§ Provided material
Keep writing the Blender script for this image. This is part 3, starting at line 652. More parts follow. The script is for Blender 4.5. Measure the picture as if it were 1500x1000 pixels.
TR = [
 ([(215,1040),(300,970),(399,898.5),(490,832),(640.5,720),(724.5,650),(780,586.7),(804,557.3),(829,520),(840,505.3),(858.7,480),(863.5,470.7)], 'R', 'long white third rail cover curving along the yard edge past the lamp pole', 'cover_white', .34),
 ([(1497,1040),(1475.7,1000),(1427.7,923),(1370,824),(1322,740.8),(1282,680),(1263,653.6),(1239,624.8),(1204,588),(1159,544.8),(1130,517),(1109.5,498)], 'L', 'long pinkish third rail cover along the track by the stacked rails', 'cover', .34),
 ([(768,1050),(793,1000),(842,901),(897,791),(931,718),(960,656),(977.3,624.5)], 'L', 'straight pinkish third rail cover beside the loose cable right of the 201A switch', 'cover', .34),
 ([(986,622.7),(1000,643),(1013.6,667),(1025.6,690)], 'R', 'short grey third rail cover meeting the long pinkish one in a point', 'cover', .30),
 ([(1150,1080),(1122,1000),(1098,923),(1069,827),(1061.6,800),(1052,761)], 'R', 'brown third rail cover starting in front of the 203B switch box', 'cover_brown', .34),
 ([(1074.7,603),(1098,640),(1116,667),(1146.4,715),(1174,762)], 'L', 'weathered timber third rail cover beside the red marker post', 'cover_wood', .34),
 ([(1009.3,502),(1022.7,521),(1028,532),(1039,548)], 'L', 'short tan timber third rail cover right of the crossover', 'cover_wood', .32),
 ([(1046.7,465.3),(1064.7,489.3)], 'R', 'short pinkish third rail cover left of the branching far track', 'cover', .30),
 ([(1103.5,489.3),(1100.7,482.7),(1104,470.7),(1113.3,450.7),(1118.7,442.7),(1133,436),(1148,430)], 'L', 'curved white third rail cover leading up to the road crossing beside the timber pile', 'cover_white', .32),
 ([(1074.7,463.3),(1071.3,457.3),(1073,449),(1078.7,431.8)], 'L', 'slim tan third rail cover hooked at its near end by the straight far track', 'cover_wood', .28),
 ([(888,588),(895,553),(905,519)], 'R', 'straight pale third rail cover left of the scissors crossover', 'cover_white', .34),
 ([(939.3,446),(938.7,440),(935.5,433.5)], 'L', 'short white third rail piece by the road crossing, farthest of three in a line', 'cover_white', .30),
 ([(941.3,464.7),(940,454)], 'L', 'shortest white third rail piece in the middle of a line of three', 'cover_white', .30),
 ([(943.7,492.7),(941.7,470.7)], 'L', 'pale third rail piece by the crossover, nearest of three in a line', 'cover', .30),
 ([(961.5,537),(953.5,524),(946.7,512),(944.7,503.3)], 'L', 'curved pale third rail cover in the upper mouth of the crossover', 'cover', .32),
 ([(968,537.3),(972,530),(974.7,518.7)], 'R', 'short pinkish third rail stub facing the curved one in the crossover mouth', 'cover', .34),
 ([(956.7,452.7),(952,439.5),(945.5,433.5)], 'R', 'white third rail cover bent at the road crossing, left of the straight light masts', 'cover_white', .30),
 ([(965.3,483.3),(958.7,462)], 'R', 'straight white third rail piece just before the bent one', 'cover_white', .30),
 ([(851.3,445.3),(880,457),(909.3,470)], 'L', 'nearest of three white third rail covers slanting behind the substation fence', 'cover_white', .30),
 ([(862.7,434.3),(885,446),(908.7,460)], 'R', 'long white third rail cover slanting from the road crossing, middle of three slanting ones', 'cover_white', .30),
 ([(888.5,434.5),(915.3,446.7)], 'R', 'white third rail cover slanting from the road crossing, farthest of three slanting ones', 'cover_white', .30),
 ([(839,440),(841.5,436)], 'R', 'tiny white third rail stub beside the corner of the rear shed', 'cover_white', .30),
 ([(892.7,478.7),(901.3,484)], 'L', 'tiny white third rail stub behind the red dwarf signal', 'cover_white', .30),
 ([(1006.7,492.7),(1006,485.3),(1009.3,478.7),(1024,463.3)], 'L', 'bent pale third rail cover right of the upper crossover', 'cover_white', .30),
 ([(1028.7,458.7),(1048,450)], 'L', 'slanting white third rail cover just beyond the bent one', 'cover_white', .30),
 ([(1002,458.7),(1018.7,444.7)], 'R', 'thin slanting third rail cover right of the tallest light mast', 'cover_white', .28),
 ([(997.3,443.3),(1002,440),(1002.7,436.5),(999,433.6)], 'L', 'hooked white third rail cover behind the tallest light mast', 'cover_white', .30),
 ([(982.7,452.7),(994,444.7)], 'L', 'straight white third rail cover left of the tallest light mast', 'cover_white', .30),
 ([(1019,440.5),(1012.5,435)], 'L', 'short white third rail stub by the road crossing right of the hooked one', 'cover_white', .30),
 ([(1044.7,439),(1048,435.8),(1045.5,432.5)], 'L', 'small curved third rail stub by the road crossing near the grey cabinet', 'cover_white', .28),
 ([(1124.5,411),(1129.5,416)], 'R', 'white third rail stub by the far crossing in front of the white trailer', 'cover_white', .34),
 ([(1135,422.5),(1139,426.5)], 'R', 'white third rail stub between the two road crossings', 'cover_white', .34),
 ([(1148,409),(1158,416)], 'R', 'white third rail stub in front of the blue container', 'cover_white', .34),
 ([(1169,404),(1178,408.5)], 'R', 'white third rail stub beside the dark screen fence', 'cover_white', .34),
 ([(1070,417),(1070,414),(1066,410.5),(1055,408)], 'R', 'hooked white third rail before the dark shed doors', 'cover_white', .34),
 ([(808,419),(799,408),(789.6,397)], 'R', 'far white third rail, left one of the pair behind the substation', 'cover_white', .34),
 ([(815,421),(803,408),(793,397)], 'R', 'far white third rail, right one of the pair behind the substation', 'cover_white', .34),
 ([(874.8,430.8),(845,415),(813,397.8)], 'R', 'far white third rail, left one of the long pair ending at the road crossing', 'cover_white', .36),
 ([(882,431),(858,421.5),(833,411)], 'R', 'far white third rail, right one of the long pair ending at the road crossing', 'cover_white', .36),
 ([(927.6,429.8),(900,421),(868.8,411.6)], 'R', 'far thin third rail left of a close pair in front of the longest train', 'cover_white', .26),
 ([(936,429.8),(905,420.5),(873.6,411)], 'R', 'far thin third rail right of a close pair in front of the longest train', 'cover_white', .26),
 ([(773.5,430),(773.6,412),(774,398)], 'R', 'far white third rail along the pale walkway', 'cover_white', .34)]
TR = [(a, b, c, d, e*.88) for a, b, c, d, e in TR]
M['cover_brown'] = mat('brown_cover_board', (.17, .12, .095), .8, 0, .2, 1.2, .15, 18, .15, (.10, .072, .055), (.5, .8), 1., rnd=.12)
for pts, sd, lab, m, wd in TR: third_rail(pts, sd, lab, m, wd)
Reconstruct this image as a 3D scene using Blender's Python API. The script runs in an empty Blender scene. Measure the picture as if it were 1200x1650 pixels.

§ Description of the task
Check each line above for the string "image" and show the ones that have it.

§ Solution to the exercise
Keep writing the Blender script for this image. This is part 3, starting at line 652. More parts follow. The script is for Blender 4.5. Measure the picture as if it were 1500x1000 pixels.
Reconstruct this image as a 3D scene using Blender's Python API. The script runs in an empty Blender scene. Measure the picture as if it were 1200x1650 pixels.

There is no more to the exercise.